Sempre que vinha me visitar, nunca chegava de mãos vazias. Trazia consigo mudas preciosas para o meu jardim, que ele preparava em fundos de garrafas PET, com muito zelo. A última vez foi a muda de uma árvore florífera que enfeita o jardim do Palácio Imperial de Petrópolis. Outras vezes, aparecia com publicações da Fundação Cultural, como um álbum de figurinhas sobre o Patrimônio Ilustrado de Uberaba, que ele considerava espetacular. Espírita convicto, presenteou-me também com um resumo contendo belas ilustrações sobre as vitoriosas vidas de Eurípedes Barsanulfo ao longo de sucessivas reencarnações, incluindo valiosas informações de Chico Xavier. Guardarei comigo para sempre.

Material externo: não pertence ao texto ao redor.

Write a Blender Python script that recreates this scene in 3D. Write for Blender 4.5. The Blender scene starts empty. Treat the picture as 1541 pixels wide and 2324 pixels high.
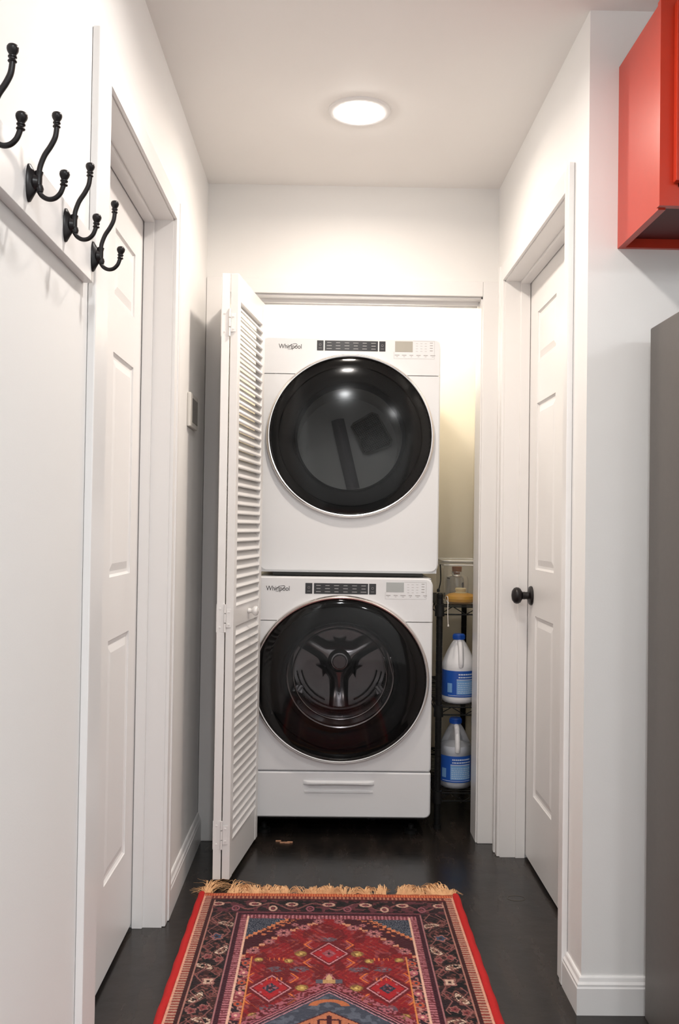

Henri Brandão gostava de andar pelos bairros de sua cidade natal. Meu marido e eu passamos inúmeras vezes por ele sem que nos visse. Ia sempre numa toada cadenciada, com seu cabelo grisalho brilhando ao sol e um olhar ensimesmado, segurando, invariavelmente, uma pequena sacola plástica.
Conhecia muito do passado de nossa cidade, amava os casarões do início do século XX, tinha talento para a arquitetura. Autodidata, construiu muitas casas em Uberaba, mesmo sem ter se formado como arquiteto, inclusive para pessoas ligadas à minha família, com o alfaiate Aluísio Ferreira e o conceituado fazendeiro Dilson Cunha Borges. Chegou a ser respeitado nessa área. Como amante das construções antigas, colecionou, ao longo de sua vida, um sem-número de objetos e detalhes ornamentais oriundos de demolições de antigos palacetes. Interessava-se também por paisagismo e gostava de realizar intervenções em locais de grande circulação de pessoas, como o Museu de Arte Sacra e a Universidade Federal do Triângulo Mineiro (UFTM), como voluntário, pelo simples prazer de embelezar um jardim.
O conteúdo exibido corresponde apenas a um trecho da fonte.